▶ **What you are asked to do**: Copy each line below in which the string "Blender" occurs.

▶ **Source data**:
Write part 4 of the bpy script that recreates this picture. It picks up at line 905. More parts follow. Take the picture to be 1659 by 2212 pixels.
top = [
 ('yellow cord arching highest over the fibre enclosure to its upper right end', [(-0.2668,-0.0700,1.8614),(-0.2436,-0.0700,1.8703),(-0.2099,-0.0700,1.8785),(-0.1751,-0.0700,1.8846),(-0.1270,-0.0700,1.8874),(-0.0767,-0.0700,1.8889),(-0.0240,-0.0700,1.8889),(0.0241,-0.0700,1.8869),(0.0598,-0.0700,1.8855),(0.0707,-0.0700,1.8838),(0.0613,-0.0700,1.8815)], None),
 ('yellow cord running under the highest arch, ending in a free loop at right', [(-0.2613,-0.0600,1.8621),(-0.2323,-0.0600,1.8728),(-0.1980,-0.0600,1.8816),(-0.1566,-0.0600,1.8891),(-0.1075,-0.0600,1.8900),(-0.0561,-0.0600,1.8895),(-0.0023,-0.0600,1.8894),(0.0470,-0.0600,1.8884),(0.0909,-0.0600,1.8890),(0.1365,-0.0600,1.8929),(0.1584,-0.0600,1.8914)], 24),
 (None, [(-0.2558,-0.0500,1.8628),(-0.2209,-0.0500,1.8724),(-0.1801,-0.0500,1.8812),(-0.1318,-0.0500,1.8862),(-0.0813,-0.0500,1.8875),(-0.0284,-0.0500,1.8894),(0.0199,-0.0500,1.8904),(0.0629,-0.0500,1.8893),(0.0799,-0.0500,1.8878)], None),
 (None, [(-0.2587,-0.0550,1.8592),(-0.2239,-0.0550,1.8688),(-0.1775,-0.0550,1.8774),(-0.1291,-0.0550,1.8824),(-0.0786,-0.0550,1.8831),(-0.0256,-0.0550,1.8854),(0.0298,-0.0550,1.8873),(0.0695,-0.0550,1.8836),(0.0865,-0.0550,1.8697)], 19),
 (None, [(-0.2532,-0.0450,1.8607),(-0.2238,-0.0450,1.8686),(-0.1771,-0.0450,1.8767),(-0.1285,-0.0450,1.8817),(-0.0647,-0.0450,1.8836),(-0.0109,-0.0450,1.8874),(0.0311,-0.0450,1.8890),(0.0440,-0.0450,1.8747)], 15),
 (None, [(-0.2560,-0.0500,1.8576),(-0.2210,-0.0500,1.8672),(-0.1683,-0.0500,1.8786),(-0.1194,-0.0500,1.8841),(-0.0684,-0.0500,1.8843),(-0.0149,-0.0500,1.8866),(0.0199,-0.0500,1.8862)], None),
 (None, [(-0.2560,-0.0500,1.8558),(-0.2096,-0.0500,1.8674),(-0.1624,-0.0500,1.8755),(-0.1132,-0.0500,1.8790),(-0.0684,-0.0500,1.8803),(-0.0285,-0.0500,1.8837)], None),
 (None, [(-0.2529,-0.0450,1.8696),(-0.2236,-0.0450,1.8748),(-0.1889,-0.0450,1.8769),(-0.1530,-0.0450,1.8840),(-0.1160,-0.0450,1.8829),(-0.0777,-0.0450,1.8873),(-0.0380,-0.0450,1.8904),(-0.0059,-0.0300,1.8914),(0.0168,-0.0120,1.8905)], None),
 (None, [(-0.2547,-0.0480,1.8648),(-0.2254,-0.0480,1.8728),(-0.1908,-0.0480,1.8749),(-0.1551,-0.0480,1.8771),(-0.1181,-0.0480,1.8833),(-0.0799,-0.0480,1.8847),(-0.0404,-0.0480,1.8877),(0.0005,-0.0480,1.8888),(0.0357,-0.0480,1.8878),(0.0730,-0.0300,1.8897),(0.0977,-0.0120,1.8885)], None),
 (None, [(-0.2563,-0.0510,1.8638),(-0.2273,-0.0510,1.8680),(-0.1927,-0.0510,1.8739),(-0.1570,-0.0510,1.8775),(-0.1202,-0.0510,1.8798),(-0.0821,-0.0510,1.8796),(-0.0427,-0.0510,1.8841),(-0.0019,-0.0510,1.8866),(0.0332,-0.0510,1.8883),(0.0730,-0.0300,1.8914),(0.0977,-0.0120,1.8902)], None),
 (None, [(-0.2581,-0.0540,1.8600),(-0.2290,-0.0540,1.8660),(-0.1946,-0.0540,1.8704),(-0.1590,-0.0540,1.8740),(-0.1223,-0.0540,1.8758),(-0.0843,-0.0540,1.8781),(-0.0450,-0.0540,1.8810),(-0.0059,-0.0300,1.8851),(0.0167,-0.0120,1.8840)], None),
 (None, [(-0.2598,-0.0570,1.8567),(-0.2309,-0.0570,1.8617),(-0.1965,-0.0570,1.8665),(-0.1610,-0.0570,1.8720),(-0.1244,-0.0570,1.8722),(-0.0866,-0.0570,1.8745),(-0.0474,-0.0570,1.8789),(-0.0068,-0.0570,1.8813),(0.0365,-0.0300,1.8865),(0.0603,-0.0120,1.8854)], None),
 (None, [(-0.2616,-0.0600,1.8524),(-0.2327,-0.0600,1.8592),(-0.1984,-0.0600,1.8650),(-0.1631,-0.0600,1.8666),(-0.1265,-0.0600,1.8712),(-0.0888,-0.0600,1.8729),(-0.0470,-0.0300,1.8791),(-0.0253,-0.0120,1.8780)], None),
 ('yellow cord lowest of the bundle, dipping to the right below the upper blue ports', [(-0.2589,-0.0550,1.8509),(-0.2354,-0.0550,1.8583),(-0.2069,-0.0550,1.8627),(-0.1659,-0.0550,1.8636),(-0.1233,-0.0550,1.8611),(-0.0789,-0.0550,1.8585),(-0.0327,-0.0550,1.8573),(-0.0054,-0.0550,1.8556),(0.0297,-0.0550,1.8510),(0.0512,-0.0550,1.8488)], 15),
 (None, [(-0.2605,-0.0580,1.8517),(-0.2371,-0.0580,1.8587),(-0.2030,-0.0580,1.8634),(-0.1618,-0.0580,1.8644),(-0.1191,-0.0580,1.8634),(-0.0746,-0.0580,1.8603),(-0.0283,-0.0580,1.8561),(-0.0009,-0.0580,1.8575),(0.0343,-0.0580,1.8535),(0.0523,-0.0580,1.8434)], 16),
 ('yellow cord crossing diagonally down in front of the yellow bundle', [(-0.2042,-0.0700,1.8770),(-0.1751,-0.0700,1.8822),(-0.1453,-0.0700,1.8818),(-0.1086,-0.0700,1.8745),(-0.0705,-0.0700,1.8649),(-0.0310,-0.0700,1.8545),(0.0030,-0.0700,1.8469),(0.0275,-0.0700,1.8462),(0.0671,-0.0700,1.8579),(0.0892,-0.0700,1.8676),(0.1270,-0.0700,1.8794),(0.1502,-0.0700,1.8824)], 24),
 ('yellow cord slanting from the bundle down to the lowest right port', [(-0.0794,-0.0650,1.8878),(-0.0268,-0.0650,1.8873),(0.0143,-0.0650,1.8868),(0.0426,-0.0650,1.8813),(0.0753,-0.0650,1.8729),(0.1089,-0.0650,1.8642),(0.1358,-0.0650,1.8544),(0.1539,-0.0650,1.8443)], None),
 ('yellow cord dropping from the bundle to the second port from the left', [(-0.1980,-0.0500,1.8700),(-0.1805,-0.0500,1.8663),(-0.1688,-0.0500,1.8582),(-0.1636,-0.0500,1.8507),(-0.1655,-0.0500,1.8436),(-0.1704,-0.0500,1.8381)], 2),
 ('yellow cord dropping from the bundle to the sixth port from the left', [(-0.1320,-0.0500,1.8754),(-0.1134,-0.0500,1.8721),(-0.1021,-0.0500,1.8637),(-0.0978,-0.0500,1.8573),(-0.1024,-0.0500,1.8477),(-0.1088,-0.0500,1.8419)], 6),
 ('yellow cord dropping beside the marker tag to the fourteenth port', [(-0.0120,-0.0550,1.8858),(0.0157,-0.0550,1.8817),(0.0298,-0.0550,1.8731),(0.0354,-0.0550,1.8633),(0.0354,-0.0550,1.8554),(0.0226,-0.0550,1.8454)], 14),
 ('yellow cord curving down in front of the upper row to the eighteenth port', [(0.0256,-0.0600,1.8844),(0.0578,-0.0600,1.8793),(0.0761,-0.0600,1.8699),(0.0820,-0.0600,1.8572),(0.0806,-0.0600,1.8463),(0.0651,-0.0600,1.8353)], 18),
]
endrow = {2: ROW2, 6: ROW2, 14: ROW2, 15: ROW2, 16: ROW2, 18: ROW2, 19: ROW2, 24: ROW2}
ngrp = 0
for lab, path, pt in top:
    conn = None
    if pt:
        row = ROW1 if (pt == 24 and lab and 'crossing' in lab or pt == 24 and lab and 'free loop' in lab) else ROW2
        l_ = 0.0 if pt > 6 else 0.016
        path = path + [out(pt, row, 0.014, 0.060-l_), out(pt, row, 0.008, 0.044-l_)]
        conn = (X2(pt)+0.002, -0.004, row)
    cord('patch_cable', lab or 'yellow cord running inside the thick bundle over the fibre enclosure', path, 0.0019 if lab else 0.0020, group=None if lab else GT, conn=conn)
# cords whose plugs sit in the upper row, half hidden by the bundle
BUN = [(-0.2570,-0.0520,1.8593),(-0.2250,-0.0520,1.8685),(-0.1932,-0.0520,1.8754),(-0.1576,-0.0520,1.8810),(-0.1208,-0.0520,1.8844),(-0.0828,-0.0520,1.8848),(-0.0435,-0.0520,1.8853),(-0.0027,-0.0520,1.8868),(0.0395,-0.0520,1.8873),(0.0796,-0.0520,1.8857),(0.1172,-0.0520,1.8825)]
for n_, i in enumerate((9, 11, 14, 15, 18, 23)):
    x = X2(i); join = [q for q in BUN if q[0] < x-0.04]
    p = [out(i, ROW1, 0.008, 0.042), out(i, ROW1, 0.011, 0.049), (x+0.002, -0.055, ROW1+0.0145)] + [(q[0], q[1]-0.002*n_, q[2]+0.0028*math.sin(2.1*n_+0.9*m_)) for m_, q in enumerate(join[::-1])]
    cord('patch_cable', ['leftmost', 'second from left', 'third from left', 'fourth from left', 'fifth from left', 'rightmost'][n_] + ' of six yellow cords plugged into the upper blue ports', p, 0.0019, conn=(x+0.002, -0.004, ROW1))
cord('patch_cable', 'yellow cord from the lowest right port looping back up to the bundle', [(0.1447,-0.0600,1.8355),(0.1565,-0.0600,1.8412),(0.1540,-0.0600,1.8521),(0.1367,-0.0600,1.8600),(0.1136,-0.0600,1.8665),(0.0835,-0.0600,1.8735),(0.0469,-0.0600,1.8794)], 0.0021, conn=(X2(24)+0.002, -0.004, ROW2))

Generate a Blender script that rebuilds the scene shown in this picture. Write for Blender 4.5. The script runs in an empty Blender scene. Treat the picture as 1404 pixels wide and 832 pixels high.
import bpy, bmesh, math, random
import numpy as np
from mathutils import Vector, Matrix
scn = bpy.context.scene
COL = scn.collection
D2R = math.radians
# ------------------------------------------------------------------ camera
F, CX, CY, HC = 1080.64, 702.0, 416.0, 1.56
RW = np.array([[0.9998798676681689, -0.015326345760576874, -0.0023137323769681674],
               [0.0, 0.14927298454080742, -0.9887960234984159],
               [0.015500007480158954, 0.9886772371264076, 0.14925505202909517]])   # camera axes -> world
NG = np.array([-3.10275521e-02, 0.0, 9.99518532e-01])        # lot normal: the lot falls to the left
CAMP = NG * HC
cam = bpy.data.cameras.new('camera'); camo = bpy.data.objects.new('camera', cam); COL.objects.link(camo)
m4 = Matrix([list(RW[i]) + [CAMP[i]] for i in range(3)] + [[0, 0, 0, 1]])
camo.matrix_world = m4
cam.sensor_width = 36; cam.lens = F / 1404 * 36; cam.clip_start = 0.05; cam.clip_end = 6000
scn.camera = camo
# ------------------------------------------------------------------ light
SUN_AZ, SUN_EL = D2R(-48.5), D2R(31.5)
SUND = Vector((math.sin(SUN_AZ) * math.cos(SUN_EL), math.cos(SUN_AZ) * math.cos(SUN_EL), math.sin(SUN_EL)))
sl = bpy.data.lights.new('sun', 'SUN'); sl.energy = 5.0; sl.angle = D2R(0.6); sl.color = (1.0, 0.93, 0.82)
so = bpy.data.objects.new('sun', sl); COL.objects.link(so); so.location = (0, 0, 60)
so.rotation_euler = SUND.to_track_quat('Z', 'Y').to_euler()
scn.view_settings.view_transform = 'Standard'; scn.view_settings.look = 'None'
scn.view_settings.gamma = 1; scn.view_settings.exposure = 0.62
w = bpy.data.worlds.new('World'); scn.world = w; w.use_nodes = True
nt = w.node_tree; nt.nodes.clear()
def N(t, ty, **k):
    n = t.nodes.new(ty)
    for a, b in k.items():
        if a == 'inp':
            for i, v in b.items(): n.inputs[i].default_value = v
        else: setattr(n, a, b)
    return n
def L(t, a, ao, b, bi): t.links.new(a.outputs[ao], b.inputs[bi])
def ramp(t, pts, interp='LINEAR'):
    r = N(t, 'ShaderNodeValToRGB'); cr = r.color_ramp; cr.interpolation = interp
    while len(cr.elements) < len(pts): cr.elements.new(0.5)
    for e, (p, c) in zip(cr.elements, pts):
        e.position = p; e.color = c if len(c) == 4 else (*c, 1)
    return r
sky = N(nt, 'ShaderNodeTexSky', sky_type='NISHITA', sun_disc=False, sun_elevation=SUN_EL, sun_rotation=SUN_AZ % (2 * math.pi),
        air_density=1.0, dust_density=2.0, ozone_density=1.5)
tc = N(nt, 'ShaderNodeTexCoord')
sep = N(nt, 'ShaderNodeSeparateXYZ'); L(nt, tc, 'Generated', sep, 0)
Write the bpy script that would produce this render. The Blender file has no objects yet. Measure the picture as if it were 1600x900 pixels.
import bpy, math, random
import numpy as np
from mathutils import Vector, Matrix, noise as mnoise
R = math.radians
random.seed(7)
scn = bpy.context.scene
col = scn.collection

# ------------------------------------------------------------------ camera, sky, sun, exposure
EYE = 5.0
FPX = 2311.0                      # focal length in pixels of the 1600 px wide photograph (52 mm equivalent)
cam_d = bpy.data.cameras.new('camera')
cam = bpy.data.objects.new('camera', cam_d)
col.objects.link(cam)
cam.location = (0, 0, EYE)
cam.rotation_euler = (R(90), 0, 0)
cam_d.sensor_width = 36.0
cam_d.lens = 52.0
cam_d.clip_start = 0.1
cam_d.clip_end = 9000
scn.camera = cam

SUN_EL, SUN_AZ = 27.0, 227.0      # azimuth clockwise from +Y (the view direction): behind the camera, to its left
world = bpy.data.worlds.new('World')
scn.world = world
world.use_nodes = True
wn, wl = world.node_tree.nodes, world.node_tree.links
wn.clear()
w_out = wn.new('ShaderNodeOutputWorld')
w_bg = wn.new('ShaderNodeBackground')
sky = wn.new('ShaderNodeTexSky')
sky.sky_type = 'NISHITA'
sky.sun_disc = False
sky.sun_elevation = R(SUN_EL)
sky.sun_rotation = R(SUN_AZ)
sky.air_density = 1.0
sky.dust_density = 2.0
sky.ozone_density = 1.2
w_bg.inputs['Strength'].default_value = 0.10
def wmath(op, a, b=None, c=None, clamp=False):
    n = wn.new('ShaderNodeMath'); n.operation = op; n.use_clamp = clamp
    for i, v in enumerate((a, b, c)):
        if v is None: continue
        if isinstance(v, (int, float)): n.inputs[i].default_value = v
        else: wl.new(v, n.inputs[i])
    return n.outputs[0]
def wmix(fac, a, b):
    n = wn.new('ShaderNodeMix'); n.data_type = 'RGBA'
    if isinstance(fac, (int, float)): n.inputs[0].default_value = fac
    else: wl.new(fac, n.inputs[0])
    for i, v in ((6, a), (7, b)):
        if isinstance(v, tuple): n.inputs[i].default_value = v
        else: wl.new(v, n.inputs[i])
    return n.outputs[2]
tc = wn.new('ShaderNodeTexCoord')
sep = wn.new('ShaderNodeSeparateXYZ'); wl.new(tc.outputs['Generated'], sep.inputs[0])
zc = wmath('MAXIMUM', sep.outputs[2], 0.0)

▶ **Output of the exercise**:
Generate a Blender script that rebuilds the scene shown in this picture. Write for Blender 4.5. The script runs in an empty Blender scene. Treat the picture as 1404 pixels wide and 832 pixels high.
Write the bpy script that would produce this render. The Blender file has no objects yet. Measure the picture as if it were 1600x900 pixels.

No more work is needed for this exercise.